Most of us would say that complexity is something that makes our heads hurt. We can’t immediately wrap our minds around it. In other words, a complex problem is one that’s beyond the capability of one individual to easily handle. However, this is highly subjective to the individual. Even if we controlled for a class of problems and had a set of managers at similar levels of capability, there is a problem. In the context of this experiment, defining complexity as something that’s hard for one person to figure out on their own leads to circular reasoning. Unless we can quantify domain or task-specific complexity, this question becomes one more of philosophy than of science.

How Lean Thinkers Decide Who Should Solve a Problem

Working in teams may be all the rage in business today. The message of the paper seems to be that managers shouldn’t assume teams are always superior to individuals in problem solving. In lean thinking circles, we call this the “don’t be the hammer looking for the nail” principle. We shouldn’t jump to apply a proven solution every time without first understanding the context and situation. I think we can say the same for the findings of this research paper. Well-led teams are more efficient than individuals at solving CSOPs, and to a degree, complex problems in general. But I think managers should rely on better and more practical heuristics based on the objective problem and subjective experience of its complexity.

How do lean thinkers decide whether a problem-solving task is better suited for an individual or a team? Through decades of experience, there are some guidelines we follow. We rely on team-based problem-solving when redesigning a shared work area, a connected series of processes, or any domain that requires cross-functional insights. The kaizen event is an example of a format born from this type of need. On the other extreme, we ask individuals to generate small, simple, local improvement ideas. These should be based on things that bother them about their own work and are largely within their power to change. There are various creative idea suggestion schemes that support such efforts. In both cases, teams or individuals can often arrive at solutions through observation or trial-and-error.

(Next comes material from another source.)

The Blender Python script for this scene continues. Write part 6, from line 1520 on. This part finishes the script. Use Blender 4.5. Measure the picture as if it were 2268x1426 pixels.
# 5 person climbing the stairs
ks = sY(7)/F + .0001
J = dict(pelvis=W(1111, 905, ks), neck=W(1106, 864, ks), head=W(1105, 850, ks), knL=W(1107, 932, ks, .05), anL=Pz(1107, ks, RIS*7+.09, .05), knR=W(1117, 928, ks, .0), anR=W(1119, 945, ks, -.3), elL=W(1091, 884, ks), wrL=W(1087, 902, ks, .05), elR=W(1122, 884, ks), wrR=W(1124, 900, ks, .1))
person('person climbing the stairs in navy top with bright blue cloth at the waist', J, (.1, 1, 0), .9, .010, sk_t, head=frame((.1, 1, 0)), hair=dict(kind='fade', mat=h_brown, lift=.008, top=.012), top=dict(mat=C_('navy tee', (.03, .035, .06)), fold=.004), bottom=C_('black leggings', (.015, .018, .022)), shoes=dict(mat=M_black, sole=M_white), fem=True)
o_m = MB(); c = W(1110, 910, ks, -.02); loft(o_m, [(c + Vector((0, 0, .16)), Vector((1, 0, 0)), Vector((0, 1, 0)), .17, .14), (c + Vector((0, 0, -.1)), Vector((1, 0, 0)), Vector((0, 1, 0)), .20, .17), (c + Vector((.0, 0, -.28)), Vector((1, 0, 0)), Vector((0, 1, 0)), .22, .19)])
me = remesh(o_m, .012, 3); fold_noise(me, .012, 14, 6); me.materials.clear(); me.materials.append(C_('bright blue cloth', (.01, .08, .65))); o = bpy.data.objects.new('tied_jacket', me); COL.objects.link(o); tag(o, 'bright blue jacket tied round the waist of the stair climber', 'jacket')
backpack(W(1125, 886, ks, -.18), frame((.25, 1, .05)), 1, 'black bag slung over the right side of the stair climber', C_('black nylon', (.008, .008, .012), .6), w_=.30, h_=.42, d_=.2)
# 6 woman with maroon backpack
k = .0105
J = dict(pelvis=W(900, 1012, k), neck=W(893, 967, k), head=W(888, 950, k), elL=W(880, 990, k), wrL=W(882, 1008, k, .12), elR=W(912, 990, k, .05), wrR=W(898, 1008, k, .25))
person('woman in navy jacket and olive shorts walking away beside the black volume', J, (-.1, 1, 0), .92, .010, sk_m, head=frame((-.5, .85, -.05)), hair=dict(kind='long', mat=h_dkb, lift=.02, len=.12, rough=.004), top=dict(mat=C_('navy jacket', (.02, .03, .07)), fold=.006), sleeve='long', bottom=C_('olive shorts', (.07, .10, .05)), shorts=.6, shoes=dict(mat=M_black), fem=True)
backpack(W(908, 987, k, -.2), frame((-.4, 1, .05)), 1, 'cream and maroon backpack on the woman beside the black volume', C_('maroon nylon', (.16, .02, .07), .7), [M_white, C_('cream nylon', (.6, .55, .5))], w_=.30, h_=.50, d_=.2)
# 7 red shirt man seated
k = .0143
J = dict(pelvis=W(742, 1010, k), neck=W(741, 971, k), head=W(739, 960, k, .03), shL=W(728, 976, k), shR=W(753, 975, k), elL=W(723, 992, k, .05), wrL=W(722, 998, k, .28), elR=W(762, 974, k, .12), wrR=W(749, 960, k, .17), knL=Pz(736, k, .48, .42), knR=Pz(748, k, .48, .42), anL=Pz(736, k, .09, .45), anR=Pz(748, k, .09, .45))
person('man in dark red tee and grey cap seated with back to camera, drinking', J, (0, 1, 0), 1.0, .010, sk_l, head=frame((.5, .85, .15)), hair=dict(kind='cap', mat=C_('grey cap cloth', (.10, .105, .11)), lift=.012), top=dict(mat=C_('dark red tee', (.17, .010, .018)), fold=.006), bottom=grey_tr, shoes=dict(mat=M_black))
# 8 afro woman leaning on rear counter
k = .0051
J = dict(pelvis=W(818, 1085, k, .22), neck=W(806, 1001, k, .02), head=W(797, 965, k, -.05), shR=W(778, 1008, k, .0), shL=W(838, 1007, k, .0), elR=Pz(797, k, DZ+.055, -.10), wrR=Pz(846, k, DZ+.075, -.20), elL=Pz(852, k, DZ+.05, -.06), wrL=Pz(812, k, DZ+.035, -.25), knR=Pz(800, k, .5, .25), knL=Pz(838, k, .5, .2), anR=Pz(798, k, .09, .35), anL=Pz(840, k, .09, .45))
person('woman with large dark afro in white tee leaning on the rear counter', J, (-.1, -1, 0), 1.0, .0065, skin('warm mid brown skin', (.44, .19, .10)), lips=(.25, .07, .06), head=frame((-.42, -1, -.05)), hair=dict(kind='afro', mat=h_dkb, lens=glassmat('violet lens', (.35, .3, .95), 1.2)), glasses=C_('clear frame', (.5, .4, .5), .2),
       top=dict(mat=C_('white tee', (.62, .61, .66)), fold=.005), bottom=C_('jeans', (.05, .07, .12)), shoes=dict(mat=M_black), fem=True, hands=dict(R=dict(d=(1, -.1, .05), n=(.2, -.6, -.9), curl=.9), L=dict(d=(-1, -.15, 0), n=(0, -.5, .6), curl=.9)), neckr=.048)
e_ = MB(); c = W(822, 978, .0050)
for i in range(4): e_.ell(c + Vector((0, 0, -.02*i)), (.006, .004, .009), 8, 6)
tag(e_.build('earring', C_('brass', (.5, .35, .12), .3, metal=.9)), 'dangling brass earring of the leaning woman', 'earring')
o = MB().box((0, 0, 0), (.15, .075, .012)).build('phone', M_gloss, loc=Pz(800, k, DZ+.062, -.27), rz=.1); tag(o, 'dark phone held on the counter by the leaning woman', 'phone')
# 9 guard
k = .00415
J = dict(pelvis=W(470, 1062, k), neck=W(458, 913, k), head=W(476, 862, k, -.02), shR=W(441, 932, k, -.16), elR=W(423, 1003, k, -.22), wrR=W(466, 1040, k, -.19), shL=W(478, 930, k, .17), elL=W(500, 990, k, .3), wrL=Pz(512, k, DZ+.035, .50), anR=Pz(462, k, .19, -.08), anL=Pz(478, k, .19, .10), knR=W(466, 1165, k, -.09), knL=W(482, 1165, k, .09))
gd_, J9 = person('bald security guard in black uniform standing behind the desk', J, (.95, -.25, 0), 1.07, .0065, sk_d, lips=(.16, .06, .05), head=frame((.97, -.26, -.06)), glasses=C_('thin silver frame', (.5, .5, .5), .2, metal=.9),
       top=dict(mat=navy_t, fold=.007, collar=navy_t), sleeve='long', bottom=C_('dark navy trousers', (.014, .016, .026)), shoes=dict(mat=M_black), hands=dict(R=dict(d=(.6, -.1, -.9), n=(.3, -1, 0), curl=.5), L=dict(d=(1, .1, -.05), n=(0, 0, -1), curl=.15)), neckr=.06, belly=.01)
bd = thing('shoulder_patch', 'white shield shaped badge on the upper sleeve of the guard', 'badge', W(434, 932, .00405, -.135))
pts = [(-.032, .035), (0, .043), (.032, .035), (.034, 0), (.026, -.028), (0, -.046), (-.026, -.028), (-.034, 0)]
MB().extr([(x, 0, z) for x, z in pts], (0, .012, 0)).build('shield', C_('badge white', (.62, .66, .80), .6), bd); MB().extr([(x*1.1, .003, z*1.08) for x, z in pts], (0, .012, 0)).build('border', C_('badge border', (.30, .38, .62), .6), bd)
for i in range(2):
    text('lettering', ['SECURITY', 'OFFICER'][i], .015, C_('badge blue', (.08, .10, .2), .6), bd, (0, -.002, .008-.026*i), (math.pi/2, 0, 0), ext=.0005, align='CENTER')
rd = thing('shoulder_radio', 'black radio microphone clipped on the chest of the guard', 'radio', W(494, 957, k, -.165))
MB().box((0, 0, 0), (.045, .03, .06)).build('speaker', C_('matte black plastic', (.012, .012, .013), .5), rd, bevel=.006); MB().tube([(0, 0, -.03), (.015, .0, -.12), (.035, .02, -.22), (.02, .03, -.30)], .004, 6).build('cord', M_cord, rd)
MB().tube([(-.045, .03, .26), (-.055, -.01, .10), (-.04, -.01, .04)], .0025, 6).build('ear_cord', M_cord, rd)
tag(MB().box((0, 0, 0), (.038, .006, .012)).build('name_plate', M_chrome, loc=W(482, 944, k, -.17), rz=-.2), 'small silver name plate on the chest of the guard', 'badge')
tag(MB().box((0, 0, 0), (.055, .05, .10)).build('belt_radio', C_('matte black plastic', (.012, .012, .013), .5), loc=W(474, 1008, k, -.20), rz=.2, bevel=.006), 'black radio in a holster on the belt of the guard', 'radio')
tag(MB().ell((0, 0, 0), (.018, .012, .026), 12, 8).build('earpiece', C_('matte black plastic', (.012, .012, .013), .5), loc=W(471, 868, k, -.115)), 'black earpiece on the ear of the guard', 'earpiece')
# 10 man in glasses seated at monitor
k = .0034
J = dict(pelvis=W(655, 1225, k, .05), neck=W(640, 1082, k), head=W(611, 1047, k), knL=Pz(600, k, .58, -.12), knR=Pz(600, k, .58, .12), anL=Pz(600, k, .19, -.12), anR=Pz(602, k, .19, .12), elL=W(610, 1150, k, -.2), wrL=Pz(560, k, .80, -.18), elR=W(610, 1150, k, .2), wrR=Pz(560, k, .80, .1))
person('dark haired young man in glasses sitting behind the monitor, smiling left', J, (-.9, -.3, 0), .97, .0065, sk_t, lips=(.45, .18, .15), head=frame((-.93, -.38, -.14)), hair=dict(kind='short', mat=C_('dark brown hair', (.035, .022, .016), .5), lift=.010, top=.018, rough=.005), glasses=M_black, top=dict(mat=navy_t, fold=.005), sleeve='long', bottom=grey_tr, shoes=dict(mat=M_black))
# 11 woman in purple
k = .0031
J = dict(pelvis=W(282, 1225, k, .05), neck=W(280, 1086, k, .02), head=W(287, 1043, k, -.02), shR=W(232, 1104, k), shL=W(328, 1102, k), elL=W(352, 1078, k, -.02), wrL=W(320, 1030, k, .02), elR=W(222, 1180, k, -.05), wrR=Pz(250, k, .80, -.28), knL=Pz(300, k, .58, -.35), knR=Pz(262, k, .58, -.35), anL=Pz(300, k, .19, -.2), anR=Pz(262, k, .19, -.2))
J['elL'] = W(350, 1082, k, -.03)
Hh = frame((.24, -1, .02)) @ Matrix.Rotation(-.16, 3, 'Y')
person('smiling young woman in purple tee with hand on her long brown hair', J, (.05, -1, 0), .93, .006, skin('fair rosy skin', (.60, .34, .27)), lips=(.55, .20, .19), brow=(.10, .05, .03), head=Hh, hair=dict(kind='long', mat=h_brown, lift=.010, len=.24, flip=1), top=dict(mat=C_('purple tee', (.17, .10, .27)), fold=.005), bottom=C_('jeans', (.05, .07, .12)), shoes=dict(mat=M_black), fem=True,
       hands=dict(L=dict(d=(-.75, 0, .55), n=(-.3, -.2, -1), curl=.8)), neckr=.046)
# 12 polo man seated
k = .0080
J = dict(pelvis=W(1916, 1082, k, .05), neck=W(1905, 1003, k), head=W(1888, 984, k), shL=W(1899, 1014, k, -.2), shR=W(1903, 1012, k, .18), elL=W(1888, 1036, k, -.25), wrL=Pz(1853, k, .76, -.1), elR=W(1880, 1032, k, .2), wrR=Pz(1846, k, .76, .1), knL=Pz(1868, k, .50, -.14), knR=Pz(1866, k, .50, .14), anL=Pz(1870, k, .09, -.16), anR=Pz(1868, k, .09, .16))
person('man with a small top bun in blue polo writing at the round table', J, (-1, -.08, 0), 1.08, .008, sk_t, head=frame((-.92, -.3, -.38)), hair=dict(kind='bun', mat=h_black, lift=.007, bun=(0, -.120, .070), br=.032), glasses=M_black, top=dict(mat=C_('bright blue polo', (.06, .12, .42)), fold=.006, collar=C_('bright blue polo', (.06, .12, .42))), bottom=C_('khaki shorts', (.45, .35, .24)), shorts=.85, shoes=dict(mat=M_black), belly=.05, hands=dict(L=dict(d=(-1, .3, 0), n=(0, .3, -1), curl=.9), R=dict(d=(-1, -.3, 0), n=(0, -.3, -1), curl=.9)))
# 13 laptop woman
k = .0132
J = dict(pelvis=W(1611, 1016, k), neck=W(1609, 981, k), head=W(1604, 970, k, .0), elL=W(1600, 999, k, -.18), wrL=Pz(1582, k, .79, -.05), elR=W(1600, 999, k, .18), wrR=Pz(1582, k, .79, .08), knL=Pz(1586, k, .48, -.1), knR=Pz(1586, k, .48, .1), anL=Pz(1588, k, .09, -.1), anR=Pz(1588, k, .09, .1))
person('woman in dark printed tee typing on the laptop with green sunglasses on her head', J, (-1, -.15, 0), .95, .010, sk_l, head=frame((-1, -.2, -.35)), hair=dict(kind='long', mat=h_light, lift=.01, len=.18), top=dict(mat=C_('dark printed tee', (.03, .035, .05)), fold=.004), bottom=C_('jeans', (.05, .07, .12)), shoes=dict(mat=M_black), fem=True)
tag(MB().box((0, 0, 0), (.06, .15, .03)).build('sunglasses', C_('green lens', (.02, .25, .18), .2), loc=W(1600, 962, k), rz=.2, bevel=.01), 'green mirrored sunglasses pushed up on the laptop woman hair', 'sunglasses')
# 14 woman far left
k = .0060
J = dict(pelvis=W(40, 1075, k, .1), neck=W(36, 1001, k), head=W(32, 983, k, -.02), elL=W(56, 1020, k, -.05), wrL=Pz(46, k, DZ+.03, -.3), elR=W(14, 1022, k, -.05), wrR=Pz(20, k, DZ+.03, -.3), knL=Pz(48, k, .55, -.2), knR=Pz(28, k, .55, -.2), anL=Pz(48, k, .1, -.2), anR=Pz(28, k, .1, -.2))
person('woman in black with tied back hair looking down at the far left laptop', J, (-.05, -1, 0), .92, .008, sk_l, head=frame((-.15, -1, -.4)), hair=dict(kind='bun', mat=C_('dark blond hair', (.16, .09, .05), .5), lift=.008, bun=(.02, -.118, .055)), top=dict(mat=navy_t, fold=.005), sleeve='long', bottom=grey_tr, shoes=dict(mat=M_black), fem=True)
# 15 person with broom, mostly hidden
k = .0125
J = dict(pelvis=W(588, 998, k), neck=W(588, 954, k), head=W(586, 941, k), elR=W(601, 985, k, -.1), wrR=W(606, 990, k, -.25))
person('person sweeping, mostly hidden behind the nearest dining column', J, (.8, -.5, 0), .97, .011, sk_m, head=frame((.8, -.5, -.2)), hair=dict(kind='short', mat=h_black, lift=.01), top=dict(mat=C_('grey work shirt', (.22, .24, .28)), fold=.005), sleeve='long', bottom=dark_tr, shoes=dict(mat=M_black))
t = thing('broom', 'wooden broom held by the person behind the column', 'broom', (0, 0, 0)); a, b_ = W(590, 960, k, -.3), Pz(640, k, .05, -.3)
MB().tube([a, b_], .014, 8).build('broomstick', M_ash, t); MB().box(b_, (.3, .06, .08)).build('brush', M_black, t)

When an organization needs to optimize the overall flow across a value stream, it’s often obvious that this goes beyond the capability, capacity or interest of an individual. Value stream mapping and transformation projects are team-based. On the other hand, an individual is often well-suited to lead even a complex project to improve one performance area of a value stream by applying the DMAIC six sigma approach. Quality circles and TQM teams can fall somewhere between these two, depending on their selected theme. As processes become less directly observable, individuals and teams rely more on data to arrive at solutions.

Many Hands Make Light Work

It never hurts to have experiment-based, empirical evidence to answer a question like, “Do I assign this problem to a team or to an individual?” But there is some irony here. We have a team of researchers setting up a complex task (an experiment) to demonstrate that teams are better at doing complex things, while individuals are better at doing simple things. Was this really a complex problem that required a team approach? It seems like an individual observer with a few ounces of common sense and basic observational skills could have answered this question more efficiently.

It may benefit a manager puzzled by how to assign such tasks to talk to their fellow lean thinker, study these methods and form a heuristic. One person is enough for a small, simple task. A team is needed for larger, more complex tasks. Most cultures pass down packets of reusable knowledge to the next generation in the form of axioms, proverbs, and adages. Many hands make light work. Too many cooks spoil the broth. Proverbs run in pairs. Common sense is not so common. And so forth.


  1. Kaitlyn Pepper

    October 18, 2021 - 8:15 pm
    Reply

    This is a very interesting article. In my Lean Six Sigma class we have talked about groupthink in team situations and how it can be detrimental to growth and problem solving. A way this can be solved is to individually think about solutions then meet up at a team and express those ideas and others can chime in and add to them. Another way to minimize groupthink is to have an idea board or a board anyone in the group can write any idea for the situation without judgement. This way other people’s ideas can spark other group members to add on to those ideas. These exercises can help minimize groupthink so the continuous Lean Six Sigma process can b utilized.

    • Avatar photo

      Jon Miller

      October 19, 2021 - 1:14 pm

      Great comment Kaitlyn. You point out an important dimension about how teams or individuals work to solve problems. It’s more than the number of people, it’s what methods and tools they use to facilitate or mediate the process, etc. Perhaps the research paper attempts to compare a “vanilla” situation where teams and individuals don’t use such methods, just brute force intellect, so the only factors are number of people and task complexity. The article does quote the researchers saying that groupthink is a risk, and facilitators are helpful. Perhaps the question a manager should ask when facing a problem is not “how many people does this require” but “how many different ways of looking at” or “how many ways to approach” said problem.

  2. tom luther

    October 18, 2021 - 9:05 pm
    Reply

    I prefer to think in terms of minimum skill sets. As the necessary areas of expertise increase, the likelihood of finding them all in one person declines. Switching hats and balancing competing objectives becomes progressively harder for an individual with a varying intensity of ability across the necessary skills.

    Teams reduce task switch entropy and require communication structure to succeed, which makes the balancing of objectives explicit and part of the project management structure. There is an overhead cost associated with the communication, but there are benefits as well.

    The range and intensity of skill requirements drive team size, via the distribution of skills within the team itself. It feels more like fuzzy logic or set theory than a binary choice between the one and the many.

    • Avatar photo

      Jon Miller

      October 19, 2021 - 1:15 pm

      This is a great point Tom. Thanks

  3. John Barclay

    July 29, 2023 - 8:59 pm
    Reply

    I am a veteran technician and have often thought about this team / individual question.

    I worked on 1970-1980 Burroughs Machines mainframe computers.

    My work mates were brilliant. None of them did fault finding in teams.

    Technicians will all have their own ideas on fault finding, especially complex faults and will attack a problem from different directions. So, it’s best to work alone.
    If you get lost, hand over the reins to someone else. Again, they work alone.
    Having anyone else in your ear making suggestions is a no-no, it disturbs a delicate logical train of thought.